--- Supplied material ---

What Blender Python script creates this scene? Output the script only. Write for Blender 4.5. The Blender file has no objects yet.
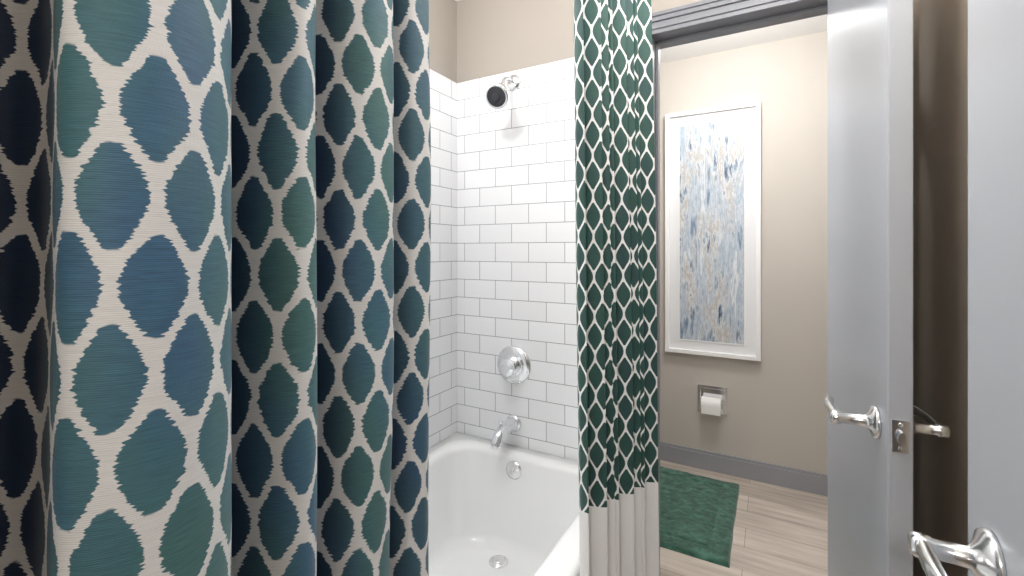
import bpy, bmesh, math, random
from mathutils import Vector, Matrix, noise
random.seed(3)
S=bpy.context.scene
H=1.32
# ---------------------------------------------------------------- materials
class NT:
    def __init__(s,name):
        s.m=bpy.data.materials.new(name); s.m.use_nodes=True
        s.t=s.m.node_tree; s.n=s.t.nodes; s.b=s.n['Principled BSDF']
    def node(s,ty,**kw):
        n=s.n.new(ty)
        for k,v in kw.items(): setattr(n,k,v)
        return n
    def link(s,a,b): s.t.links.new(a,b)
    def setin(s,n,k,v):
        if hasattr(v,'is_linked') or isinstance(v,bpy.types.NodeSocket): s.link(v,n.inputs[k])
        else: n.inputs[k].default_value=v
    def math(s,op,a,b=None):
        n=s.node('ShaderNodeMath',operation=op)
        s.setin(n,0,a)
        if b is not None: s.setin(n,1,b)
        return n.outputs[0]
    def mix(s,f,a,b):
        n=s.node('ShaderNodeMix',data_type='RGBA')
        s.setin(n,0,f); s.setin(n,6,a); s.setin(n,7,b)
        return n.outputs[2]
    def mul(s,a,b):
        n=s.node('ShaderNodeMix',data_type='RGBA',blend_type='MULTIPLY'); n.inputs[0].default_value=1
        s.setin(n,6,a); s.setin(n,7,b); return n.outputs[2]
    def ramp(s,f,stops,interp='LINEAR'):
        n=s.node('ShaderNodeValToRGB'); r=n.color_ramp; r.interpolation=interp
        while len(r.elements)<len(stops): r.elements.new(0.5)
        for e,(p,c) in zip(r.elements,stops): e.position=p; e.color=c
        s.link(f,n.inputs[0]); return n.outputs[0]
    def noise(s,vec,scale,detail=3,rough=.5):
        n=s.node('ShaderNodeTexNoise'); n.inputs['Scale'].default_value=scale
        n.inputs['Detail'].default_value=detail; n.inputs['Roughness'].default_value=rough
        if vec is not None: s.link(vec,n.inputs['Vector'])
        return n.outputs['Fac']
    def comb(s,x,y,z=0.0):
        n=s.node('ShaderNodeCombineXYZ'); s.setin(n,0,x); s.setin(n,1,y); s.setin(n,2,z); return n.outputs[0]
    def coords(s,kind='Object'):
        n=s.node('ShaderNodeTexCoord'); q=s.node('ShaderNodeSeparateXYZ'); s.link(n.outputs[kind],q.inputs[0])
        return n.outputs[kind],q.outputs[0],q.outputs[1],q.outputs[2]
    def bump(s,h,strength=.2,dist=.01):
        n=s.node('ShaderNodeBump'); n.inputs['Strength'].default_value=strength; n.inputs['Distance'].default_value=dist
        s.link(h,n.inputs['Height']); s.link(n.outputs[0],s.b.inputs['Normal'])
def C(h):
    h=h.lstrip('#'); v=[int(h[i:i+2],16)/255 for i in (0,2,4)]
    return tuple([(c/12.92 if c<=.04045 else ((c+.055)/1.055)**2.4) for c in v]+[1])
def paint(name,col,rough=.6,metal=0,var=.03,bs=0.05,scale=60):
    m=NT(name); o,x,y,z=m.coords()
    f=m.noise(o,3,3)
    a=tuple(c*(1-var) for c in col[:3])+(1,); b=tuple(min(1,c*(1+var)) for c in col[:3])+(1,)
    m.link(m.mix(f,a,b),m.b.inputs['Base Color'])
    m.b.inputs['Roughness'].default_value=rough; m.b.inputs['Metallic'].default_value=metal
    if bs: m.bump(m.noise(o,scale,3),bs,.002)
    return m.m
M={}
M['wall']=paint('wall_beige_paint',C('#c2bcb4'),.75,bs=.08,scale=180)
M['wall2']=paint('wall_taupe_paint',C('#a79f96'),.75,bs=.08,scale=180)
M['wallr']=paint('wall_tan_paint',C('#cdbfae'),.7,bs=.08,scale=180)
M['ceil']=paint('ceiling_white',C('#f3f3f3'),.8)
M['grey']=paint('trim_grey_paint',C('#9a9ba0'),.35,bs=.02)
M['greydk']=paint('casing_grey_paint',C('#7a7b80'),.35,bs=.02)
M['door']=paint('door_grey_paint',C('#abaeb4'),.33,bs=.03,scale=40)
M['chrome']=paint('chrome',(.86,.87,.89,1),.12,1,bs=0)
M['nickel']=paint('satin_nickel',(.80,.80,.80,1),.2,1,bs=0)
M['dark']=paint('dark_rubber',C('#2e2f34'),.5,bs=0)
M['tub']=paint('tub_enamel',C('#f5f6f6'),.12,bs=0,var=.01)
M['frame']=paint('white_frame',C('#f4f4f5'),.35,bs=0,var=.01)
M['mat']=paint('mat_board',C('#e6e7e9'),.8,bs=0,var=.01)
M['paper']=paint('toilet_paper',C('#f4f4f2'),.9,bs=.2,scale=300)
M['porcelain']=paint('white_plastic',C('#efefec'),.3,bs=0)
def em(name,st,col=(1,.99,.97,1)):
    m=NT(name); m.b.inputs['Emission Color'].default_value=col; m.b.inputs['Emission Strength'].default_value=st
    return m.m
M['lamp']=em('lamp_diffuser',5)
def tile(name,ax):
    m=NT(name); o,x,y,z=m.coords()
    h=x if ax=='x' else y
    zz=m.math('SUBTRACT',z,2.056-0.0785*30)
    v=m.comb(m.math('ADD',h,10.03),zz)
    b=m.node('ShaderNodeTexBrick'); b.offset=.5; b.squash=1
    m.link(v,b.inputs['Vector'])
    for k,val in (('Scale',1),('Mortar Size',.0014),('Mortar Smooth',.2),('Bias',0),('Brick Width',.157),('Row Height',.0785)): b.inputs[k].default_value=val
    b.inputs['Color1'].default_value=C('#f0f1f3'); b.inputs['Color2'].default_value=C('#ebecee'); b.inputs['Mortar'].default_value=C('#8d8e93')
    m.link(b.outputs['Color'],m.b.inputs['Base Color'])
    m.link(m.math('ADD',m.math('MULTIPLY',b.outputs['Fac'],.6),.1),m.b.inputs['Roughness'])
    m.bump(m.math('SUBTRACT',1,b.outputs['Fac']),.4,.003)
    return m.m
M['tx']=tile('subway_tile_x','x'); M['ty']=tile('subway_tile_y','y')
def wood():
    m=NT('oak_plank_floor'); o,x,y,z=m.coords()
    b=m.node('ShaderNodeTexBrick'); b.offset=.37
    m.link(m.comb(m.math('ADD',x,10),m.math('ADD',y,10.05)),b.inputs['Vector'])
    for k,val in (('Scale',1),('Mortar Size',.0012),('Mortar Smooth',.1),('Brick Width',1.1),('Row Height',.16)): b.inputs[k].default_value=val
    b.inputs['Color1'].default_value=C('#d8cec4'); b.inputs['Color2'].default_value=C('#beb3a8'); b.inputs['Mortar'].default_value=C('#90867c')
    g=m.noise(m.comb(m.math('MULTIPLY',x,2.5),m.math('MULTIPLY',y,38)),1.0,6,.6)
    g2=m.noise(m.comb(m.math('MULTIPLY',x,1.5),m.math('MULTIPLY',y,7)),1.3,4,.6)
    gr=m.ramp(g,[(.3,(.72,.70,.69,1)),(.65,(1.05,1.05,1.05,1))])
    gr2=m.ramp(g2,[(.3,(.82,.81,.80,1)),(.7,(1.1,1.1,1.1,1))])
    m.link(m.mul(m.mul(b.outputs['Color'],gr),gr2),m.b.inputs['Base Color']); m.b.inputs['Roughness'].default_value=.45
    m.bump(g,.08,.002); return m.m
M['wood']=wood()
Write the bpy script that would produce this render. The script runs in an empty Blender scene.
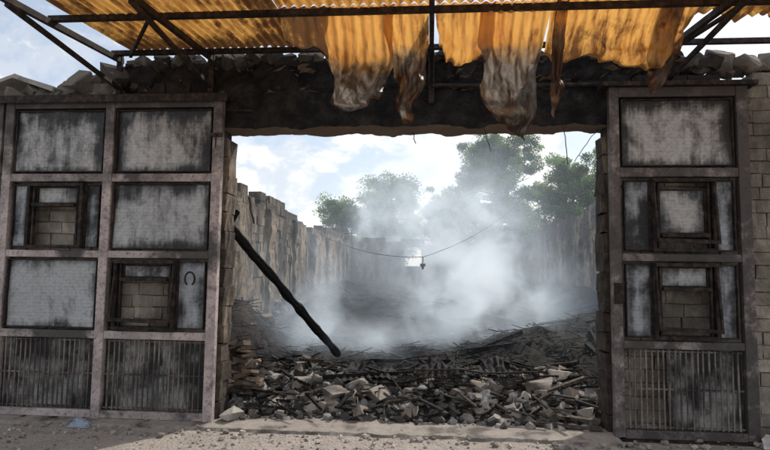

---

Written task: Select every line where the word "Write" occurs.

Answer for this exercise:
What Blender Python script creates this scene? Output the script only. Write for Blender 4.5. The Blender file has no objects yet.
Write the bpy script that would produce this render. The script runs in an empty Blender scene.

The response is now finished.